**Written problem:**
Print all records exactly, leaving nothing out.

**Recorded information:**
┏━━

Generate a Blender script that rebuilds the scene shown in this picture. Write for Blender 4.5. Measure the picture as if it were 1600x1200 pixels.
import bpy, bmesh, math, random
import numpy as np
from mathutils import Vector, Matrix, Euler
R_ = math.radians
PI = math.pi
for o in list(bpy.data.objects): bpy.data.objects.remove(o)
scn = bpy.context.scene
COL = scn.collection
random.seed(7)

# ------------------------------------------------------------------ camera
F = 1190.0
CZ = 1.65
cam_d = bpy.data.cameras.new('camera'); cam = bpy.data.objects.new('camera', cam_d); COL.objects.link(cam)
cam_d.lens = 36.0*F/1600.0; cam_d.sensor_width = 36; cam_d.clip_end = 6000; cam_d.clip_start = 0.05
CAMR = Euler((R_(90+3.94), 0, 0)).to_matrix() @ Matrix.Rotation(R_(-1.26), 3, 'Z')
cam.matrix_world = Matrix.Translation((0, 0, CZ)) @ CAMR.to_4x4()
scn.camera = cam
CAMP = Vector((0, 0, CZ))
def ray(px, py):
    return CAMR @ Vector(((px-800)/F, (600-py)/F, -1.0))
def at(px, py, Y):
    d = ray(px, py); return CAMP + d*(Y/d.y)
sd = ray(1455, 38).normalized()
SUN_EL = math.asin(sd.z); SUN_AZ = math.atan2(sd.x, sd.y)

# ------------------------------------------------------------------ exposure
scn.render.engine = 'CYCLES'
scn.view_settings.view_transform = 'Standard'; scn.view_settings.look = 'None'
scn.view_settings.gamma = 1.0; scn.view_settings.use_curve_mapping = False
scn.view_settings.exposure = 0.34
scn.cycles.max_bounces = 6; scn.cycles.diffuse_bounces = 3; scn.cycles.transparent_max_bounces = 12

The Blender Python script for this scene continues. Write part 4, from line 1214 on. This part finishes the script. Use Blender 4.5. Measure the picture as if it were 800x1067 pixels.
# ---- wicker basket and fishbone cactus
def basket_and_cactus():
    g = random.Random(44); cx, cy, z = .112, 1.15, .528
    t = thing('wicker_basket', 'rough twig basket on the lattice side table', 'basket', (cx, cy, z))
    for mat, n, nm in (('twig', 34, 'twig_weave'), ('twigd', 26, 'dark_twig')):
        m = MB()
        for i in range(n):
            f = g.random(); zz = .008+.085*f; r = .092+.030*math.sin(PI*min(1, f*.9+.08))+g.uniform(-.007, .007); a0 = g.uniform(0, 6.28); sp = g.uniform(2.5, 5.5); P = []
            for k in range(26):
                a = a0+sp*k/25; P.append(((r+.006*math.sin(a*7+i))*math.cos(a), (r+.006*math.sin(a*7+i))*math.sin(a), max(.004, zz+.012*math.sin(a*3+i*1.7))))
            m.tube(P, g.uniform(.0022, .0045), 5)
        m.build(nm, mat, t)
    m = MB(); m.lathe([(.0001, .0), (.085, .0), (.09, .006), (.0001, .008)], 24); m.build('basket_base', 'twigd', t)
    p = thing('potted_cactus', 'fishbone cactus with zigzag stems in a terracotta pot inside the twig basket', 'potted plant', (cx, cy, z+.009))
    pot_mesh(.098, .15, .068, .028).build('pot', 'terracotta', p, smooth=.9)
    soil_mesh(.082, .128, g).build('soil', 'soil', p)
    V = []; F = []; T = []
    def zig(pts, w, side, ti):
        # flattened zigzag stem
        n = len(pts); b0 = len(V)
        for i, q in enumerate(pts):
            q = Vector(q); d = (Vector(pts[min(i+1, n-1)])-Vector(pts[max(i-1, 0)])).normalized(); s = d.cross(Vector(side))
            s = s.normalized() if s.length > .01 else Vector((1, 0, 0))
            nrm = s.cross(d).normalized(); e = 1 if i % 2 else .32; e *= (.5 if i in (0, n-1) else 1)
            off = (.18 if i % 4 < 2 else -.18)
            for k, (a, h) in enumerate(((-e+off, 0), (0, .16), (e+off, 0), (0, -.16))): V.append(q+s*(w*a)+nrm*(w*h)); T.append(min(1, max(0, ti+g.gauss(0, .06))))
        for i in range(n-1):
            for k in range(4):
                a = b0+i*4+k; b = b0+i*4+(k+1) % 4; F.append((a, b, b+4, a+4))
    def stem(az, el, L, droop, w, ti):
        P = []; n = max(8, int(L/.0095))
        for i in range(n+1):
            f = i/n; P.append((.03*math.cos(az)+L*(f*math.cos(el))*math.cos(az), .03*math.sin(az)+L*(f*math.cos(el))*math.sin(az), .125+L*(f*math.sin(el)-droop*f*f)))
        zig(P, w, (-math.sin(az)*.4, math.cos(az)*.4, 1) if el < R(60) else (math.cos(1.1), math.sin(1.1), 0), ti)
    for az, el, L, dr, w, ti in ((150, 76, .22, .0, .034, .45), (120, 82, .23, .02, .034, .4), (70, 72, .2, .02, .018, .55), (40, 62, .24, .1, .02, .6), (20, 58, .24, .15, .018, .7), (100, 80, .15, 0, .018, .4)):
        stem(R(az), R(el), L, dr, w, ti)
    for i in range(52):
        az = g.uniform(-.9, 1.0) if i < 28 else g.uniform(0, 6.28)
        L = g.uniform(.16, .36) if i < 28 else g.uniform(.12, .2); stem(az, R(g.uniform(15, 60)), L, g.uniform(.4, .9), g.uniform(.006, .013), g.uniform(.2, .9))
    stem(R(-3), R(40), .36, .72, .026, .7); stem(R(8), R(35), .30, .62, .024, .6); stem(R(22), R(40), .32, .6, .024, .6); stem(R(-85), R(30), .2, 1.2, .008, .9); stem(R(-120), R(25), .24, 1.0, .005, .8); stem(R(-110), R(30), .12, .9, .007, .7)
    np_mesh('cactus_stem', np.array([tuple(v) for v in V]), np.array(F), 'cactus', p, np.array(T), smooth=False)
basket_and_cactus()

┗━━

**Written response:**
Generate a Blender script that rebuilds the scene shown in this picture. Write for Blender 4.5. Measure the picture as if it were 1600x1200 pixels.
import bpy, bmesh, math, random
import numpy as np
from mathutils import Vector, Matrix, Euler
R_ = math.radians
PI = math.pi
for o in list(bpy.data.objects): bpy.data.objects.remove(o)
scn = bpy.context.scene
COL = scn.collection
random.seed(7)

# ------------------------------------------------------------------ camera
F = 1190.0
CZ = 1.65
cam_d = bpy.data.cameras.new('camera'); cam = bpy.data.objects.new('camera', cam_d); COL.objects.link(cam)
cam_d.lens = 36.0*F/1600.0; cam_d.sensor_width = 36; cam_d.clip_end = 6000; cam_d.clip_start = 0.05
CAMR = Euler((R_(90+3.94), 0, 0)).to_matrix() @ Matrix.Rotation(R_(-1.26), 3, 'Z')
cam.matrix_world = Matrix.Translation((0, 0, CZ)) @ CAMR.to_4x4()
scn.camera = cam
CAMP = Vector((0, 0, CZ))
def ray(px, py):
    return CAMR @ Vector(((px-800)/F, (600-py)/F, -1.0))
def at(px, py, Y):
    d = ray(px, py); return CAMP + d*(Y/d.y)
sd = ray(1455, 38).normalized()
SUN_EL = math.asin(sd.z); SUN_AZ = math.atan2(sd.x, sd.y)

# ------------------------------------------------------------------ exposure
scn.render.engine = 'CYCLES'
scn.view_settings.view_transform = 'Standard'; scn.view_settings.look = 'None'
scn.view_settings.gamma = 1.0; scn.view_settings.use_curve_mapping = False
scn.view_settings.exposure = 0.34
scn.cycles.max_bounces = 6; scn.cycles.diffuse_bounces = 3; scn.cycles.transparent_max_bounces = 12

The Blender Python script for this scene continues. Write part 4, from line 1214 on. This part finishes the script. Use Blender 4.5. Measure the picture as if it were 800x1067 pixels.
# ---- wicker basket and fishbone cactus
def basket_and_cactus():
    g = random.Random(44); cx, cy, z = .112, 1.15, .528
    t = thing('wicker_basket', 'rough twig basket on the lattice side table', 'basket', (cx, cy, z))
    for mat, n, nm in (('twig', 34, 'twig_weave'), ('twigd', 26, 'dark_twig')):
        m = MB()
        for i in range(n):
            f = g.random(); zz = .008+.085*f; r = .092+.030*math.sin(PI*min(1, f*.9+.08))+g.uniform(-.007, .007); a0 = g.uniform(0, 6.28); sp = g.uniform(2.5, 5.5); P = []
            for k in range(26):
                a = a0+sp*k/25; P.append(((r+.006*math.sin(a*7+i))*math.cos(a), (r+.006*math.sin(a*7+i))*math.sin(a), max(.004, zz+.012*math.sin(a*3+i*1.7))))
            m.tube(P, g.uniform(.0022, .0045), 5)
        m.build(nm, mat, t)
    m = MB(); m.lathe([(.0001, .0), (.085, .0), (.09, .006), (.0001, .008)], 24); m.build('basket_base', 'twigd', t)
    p = thing('potted_cactus', 'fishbone cactus with zigzag stems in a terracotta pot inside the twig basket', 'potted plant', (cx, cy, z+.009))
    pot_mesh(.098, .15, .068, .028).build('pot', 'terracotta', p, smooth=.9)
    soil_mesh(.082, .128, g).build('soil', 'soil', p)
    V = []; F = []; T = []
    def zig(pts, w, side, ti):
        # flattened zigzag stem
        n = len(pts); b0 = len(V)
        for i, q in enumerate(pts):
            q = Vector(q); d = (Vector(pts[min(i+1, n-1)])-Vector(pts[max(i-1, 0)])).normalized(); s = d.cross(Vector(side))
            s = s.normalized() if s.length > .01 else Vector((1, 0, 0))
            nrm = s.cross(d).normalized(); e = 1 if i % 2 else .32; e *= (.5 if i in (0, n-1) else 1)
            off = (.18 if i % 4 < 2 else -.18)
            for k, (a, h) in enumerate(((-e+off, 0), (0, .16), (e+off, 0), (0, -.16))): V.append(q+s*(w*a)+nrm*(w*h)); T.append(min(1, max(0, ti+g.gauss(0, .06))))
        for i in range(n-1):
            for k in range(4):
                a = b0+i*4+k; b = b0+i*4+(k+1) % 4; F.append((a, b, b+4, a+4))
    def stem(az, el, L, droop, w, ti):
        P = []; n = max(8, int(L/.0095))
        for i in range(n+1):
            f = i/n; P.append((.03*math.cos(az)+L*(f*math.cos(el))*math.cos(az), .03*math.sin(az)+L*(f*math.cos(el))*math.sin(az), .125+L*(f*math.sin(el)-droop*f*f)))
        zig(P, w, (-math.sin(az)*.4, math.cos(az)*.4, 1) if el < R(60) else (math.cos(1.1), math.sin(1.1), 0), ti)
    for az, el, L, dr, w, ti in ((150, 76, .22, .0, .034, .45), (120, 82, .23, .02, .034, .4), (70, 72, .2, .02, .018, .55), (40, 62, .24, .1, .02, .6), (20, 58, .24, .15, .018, .7), (100, 80, .15, 0, .018, .4)):
        stem(R(az), R(el), L, dr, w, ti)
    for i in range(52):
        az = g.uniform(-.9, 1.0) if i < 28 else g.uniform(0, 6.28)
        L = g.uniform(.16, .36) if i < 28 else g.uniform(.12, .2); stem(az, R(g.uniform(15, 60)), L, g.uniform(.4, .9), g.uniform(.006, .013), g.uniform(.2, .9))
    stem(R(-3), R(40), .36, .72, .026, .7); stem(R(8), R(35), .30, .62, .024, .6); stem(R(22), R(40), .32, .6, .024, .6); stem(R(-85), R(30), .2, 1.2, .008, .9); stem(R(-120), R(25), .24, 1.0, .005, .8); stem(R(-110), R(30), .12, .9, .007, .7)
    np_mesh('cactus_stem', np.array([tuple(v) for v in V]), np.array(F), 'cactus', p, np.array(T), smooth=False)
basket_and_cactus()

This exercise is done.